完成車のシャワーテストは、車の水漏れを検出するためにやっていた検査です。
「品質は工程で作り込む」という言葉は、毎日のように製造現場では飛び交っていました。
今でもそれは変わっていないと思います。
”品質を工程で作り込めていませんでした。”
そこにメスを入れたのが、元トヨタ自動車の副社長佐々木眞一さんです。(部長時代)
「トヨタが推し進めている新しい取り組み「自工程完結」について、当初、社内で話をすると、真っ先に飛んできたのが、「そんなことはできないのではないか」という声でした。でも、私が最初に「水漏れ」の取り組みを進めたときにも、できるはずがない、とみんなが思っていたのです。ところが、本当にできた。」
「現場からオフィスまで、全社で展開する トヨタの自工程完結」佐々木 眞一著より
自工程完結活動はトヨタをはじめ、多くの協力メーカーの間でも盛んに行われました。
この活動の原点になったのが、「水漏れにかかわる2000以上の作業を洗い出す」
から始まったシャワーテストの廃止のカイゼンでした。
「では、私たちが何をしたのかというと、水漏れにかかわる可能性がある工程をすべて洗い出したのです。部門の協力のもと、それぞれの工程をすべて書き出し、羅列していきました。そして、その工程で、どうすれば絶対に水漏れしないという保証ができるか、現場に行ってヒアリングしたり、作業を見ながら確認したりしていったのです。
水漏れにかかわる作業だけで、二○○○を超えるものになりました。しかし、その作業を一つひとつ精査していったのです。
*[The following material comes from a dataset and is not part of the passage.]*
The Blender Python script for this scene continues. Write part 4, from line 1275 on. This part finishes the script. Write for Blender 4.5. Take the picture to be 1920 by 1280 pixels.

どの工程でも、もちろん懸命に作っています。聞けば「ちゃんと作っています」という声が
返ってくる。しかし、問題はその「ちゃんと」というのが、どういう意味なのか、ということです。」「現場からオフィスまで、全社で展開する トヨタの自工程完結」佐々木 眞一著より
やはり「思い込み」が障害でした。
「問題はその「ちゃんと」というのが、どういう意味なのか、ということです。」
コーチングで言えば、「スコトーマ」です。
工場全体、いやトヨタグループ全体というと少し大袈裟かもしれませんが、
全体がスコトーマに覆われていたと言っても過言ではありません。
この後佐々木さんのリードで、
全体を覆っていたスコトーマが外れ、関連メーカーを巻き込んだ大きな活動へ展開
関連メーカーを含めたトヨタグループ全体が、
新しいゴールへ進んでいきました
これをきっかけにして、一つひとつの工程が何をやるべきかを明確にする活動が自工程完結活動です。スタッフ職場を中心にこの活動が行われていきました。